Le Prince Loüis de Bade
qui doit commander l’armée Impériale en Hongrie, ne partira que le 15 de ce mois. On a assigné sur les biens du feu Comte Nadasti qui ont esté confisquez, la pension de vingt quatre mille florins que
l’Empereur
luy a accordée. On travaille incessamment aux reparations des fortifications de Belgrade, qui doivent estre augmentées de quelques nouveaux ouvrages. Deux Officiers des Rasciens qui se sont mis sous la protection de
l’Empereur
, ont demandé icy la paye et le pain de munition pour six mille hommes de leur nation : et l’ordre a esté envoyé aux Commissaires des vivres de leur en faire distribüer. Les Envoyez de la Porte pressent avec de grandes instances, l’Ambassadeur de Pologne de declarer les propositions qu’il est chargé de leur faire touchant les interests particuliers du
Roy
et de la Republique de Pologne. Ils demandent aussi aux Commissaires Impériaux les passeports et l’escorte necessaires pour s’en retourner : declarant qu’ils ne peuvent plus écouter ny faire aucunes propositions sur la negociation dont ils estoient chargez. Mais on dit qu’ils ne seront congediez que lors que l’armée de Hongrie sera en campagne : et cependant ils sont tousjours observez et gardez fort étroitement. On parle de les obliger à payer la dépense qu’ils ont faite icy, puis qu’ils n’avoient pas des pouvoirs assez amples pour conclure la paix : et que mesme il paroist qu’ils n’ont fait durer si long temps les negociations que pour tâcher d’apprendre quels seroient les preparatifs de guerre des Impériaux contre les Turcs.
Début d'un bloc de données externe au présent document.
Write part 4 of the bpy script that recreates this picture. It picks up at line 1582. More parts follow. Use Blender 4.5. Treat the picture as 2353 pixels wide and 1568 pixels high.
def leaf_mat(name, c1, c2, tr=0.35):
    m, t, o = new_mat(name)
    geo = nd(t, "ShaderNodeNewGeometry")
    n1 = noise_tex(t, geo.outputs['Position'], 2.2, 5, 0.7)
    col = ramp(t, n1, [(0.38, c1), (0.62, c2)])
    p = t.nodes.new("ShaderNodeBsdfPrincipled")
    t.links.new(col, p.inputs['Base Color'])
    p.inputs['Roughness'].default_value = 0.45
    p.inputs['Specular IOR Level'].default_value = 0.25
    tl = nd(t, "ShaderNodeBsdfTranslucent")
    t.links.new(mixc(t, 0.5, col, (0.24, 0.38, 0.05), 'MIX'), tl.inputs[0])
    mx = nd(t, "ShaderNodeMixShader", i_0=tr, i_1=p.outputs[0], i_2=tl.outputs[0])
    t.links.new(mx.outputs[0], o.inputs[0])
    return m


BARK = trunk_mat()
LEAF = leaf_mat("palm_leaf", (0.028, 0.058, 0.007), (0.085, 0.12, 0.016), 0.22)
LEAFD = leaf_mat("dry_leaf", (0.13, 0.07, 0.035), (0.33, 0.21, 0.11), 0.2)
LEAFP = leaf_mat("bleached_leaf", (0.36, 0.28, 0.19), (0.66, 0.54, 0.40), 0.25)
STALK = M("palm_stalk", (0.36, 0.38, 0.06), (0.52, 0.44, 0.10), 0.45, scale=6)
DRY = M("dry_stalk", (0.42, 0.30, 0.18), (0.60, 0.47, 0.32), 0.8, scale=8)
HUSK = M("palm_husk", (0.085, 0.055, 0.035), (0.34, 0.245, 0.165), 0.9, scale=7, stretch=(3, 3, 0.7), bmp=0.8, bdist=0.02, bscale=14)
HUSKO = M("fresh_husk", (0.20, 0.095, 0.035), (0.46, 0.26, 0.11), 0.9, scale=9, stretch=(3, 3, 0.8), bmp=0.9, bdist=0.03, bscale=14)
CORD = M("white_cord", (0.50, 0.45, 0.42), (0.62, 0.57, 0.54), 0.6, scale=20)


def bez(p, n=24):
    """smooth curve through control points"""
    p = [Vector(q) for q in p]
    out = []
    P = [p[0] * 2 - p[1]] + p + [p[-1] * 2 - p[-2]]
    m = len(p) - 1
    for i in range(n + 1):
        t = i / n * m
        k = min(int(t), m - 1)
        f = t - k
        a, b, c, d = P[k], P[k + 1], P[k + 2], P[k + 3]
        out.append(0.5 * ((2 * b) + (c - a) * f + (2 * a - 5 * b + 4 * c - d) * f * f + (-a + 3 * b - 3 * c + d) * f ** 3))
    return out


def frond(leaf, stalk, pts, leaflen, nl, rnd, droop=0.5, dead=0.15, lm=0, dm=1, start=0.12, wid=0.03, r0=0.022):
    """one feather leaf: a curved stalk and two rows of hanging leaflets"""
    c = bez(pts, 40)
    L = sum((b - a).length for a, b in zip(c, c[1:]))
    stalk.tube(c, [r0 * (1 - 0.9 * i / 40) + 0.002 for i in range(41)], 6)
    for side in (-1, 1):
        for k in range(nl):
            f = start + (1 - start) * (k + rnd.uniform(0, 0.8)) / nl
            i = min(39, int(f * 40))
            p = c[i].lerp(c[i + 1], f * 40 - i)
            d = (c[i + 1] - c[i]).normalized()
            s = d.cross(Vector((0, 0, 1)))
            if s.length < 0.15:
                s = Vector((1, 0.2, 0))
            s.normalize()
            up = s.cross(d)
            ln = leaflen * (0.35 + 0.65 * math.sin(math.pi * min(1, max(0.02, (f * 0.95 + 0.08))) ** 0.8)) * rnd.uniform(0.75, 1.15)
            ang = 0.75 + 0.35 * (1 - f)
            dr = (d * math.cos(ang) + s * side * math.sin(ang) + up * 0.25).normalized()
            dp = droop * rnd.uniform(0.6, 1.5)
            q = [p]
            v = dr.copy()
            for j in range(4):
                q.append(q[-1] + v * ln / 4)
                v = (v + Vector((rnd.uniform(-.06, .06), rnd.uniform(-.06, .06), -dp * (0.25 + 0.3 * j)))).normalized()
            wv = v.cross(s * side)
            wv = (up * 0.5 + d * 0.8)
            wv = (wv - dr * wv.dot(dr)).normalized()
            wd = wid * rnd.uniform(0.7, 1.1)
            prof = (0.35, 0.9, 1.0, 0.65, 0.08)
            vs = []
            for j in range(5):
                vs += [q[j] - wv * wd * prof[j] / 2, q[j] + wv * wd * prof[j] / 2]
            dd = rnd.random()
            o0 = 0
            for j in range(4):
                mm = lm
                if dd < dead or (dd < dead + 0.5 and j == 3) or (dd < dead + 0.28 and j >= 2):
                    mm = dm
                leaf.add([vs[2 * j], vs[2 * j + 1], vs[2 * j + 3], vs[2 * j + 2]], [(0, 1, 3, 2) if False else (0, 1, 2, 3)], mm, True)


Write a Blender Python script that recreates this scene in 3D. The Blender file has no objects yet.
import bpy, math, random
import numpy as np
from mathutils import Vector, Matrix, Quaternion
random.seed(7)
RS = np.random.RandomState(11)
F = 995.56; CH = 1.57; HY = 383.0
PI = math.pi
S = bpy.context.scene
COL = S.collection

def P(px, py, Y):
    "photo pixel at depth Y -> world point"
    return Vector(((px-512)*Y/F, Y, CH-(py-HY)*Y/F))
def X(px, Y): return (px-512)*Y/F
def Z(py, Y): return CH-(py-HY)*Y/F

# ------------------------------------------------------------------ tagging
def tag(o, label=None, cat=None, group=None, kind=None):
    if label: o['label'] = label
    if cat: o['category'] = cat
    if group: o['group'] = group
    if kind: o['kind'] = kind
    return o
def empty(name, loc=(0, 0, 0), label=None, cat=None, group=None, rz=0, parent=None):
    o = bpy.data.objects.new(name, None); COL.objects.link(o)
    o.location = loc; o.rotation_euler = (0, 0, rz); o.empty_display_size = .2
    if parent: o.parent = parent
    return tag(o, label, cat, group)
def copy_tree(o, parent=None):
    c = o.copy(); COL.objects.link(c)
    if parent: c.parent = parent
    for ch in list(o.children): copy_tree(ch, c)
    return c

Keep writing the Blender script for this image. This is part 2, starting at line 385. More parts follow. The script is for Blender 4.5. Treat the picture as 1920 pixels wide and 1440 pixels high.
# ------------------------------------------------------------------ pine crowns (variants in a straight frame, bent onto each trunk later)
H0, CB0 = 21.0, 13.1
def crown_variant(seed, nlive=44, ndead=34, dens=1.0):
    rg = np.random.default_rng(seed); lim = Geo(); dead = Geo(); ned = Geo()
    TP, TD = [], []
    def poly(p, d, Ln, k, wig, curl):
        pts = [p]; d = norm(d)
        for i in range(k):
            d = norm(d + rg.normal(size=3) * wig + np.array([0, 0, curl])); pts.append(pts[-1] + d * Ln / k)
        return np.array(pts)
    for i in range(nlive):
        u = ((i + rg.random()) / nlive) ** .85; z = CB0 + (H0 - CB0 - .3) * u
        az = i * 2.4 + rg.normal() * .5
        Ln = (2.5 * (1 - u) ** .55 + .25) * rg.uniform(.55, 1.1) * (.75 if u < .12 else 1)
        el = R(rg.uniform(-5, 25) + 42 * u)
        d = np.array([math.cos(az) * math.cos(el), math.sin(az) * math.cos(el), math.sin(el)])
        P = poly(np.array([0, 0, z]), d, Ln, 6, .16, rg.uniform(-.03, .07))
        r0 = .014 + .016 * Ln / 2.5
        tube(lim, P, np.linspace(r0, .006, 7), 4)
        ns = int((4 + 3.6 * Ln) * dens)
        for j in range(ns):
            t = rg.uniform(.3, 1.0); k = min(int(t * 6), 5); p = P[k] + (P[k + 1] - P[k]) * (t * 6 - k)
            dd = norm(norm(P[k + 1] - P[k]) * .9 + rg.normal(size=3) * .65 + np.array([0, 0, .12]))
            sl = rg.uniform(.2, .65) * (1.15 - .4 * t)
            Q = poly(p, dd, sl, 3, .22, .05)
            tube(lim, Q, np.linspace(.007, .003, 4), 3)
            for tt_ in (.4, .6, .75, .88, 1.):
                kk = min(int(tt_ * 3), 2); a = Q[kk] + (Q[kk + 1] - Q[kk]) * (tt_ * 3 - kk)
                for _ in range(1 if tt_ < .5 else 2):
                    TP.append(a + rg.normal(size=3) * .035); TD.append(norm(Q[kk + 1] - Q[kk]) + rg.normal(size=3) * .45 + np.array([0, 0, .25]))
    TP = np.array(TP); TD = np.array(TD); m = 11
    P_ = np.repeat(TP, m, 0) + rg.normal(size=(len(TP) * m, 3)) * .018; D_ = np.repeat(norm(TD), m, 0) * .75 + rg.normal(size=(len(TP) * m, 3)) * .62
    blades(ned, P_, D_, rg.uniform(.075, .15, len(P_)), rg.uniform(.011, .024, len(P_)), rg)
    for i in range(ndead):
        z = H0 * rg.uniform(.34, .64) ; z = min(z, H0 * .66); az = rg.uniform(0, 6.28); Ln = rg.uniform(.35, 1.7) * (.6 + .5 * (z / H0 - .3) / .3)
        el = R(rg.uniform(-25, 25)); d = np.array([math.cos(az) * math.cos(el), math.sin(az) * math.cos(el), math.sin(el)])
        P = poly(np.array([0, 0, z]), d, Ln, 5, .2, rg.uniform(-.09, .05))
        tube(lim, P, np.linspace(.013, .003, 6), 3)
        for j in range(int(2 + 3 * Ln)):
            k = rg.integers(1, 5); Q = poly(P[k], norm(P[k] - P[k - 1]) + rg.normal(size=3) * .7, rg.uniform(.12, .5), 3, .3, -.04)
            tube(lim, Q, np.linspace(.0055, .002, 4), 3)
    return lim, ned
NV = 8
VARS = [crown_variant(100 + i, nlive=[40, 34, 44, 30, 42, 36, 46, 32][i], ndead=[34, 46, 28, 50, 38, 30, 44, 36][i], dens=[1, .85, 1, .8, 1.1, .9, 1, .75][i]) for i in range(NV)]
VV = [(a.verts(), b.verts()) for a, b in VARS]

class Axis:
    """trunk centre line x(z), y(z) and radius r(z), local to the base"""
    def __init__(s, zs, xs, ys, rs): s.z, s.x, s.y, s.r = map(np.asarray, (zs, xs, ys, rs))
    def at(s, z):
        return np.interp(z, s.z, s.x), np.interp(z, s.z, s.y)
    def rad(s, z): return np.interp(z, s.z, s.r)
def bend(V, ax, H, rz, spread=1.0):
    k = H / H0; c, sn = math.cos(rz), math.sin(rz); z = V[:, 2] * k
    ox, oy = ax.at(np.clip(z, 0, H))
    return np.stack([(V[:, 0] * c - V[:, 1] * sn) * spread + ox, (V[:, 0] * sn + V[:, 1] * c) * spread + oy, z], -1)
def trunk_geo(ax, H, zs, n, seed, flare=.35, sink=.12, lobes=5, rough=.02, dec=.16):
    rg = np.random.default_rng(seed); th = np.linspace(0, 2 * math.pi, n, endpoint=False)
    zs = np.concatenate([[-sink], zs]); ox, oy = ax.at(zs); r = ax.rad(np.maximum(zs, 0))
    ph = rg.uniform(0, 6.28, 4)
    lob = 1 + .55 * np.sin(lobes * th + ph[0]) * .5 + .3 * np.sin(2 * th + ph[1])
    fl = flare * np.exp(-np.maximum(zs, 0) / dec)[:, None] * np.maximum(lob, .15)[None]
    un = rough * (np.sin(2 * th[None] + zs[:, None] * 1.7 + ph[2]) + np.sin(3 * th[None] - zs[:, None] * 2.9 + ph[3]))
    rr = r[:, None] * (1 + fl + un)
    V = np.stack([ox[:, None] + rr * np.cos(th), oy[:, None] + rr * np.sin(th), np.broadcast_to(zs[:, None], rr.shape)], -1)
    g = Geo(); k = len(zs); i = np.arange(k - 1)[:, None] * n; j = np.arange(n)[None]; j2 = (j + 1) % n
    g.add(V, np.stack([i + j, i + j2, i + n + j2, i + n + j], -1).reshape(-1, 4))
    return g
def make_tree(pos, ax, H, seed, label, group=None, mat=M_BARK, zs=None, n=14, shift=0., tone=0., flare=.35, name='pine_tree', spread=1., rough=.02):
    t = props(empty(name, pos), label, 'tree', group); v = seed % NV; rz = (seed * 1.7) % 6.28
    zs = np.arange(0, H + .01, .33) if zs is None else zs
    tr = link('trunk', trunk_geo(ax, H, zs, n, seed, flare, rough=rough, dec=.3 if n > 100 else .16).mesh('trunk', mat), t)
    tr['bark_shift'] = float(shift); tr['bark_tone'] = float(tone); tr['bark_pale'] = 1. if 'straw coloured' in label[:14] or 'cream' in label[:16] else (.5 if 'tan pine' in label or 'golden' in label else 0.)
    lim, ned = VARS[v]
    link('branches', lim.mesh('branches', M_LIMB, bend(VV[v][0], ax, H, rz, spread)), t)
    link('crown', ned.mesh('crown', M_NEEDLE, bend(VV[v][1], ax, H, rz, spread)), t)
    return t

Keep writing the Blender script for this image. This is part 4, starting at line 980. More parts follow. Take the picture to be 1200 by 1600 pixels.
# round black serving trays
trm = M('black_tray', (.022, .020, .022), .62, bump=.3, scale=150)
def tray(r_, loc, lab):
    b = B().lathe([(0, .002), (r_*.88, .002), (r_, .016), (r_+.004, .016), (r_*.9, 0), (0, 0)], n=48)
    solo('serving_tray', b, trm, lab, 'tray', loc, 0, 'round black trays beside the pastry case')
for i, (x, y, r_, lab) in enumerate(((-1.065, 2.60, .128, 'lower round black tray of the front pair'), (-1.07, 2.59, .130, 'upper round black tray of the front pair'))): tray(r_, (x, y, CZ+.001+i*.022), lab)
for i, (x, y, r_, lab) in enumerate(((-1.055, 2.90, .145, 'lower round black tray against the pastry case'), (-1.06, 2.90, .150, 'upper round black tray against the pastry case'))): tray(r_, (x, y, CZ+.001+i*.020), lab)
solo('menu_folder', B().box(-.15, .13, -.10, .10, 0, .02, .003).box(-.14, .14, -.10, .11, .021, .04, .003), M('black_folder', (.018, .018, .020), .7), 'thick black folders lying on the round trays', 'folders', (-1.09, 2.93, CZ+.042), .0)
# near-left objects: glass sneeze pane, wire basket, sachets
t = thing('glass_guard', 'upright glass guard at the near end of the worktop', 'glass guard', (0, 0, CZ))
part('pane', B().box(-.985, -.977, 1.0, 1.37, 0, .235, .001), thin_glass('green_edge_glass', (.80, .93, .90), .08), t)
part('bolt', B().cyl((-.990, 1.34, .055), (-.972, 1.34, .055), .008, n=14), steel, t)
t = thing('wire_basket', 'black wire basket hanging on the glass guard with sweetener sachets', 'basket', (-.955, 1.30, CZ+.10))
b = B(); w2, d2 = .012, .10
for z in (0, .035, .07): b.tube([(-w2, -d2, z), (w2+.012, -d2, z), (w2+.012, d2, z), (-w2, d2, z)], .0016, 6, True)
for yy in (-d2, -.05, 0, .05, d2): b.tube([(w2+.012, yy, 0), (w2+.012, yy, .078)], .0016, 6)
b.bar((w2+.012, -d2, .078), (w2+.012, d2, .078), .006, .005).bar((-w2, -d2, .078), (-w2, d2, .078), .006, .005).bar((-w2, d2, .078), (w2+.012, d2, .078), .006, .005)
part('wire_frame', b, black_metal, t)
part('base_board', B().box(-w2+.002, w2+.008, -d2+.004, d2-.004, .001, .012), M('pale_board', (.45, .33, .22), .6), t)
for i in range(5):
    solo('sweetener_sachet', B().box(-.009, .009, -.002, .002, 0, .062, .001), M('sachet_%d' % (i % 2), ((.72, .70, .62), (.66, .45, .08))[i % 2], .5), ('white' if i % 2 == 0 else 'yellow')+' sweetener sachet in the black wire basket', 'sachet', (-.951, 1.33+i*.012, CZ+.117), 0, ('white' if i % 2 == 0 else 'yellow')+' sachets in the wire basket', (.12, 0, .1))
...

Les Envoyez de Moscovie continüent leurs conferences avec les Ministres Impériaux : mais sans qu’on sçache encore quel en sera le succez.
L’Electeur de Baviere
se dispose à partir le 4 de ce mois, pour retourner à Munich : et aller de là joindre son armée sur le Haut Rhin. On dit qu’il a obtenu que cinq régiments Imperiaux seront joints à ses troupes avec celles des Cercles de Baviere et de Süabe : & deux régiments de Wirtemberg : et que le Comte de Dunewald commandera sous ses ordres, au lieu du Comte
Caprara
qui servira avec le Comte de Souches, dans l’armée du
Prince Charles de Lorraine
. Tous les Officiers Generaux et les autres nommez pour servir dans l’Empire, sont partis pour se rendre incessamment à la teste de leurs corps. Le Comte Nigrelli est arrivé icy de Cassovie : et il a ordre d’aller de la part de
l’Empereur
vers
le Pape
et les Princes d’Italie, pour tâcher d’en obtenir quelques secours d’argent et de troupes. Le brüit court que
le Prince d’Orange
a envoyé offrir à
Sa Majesté Impériale
deux mille Irlandois : et de les faire condüire jusqu’à Hambourg.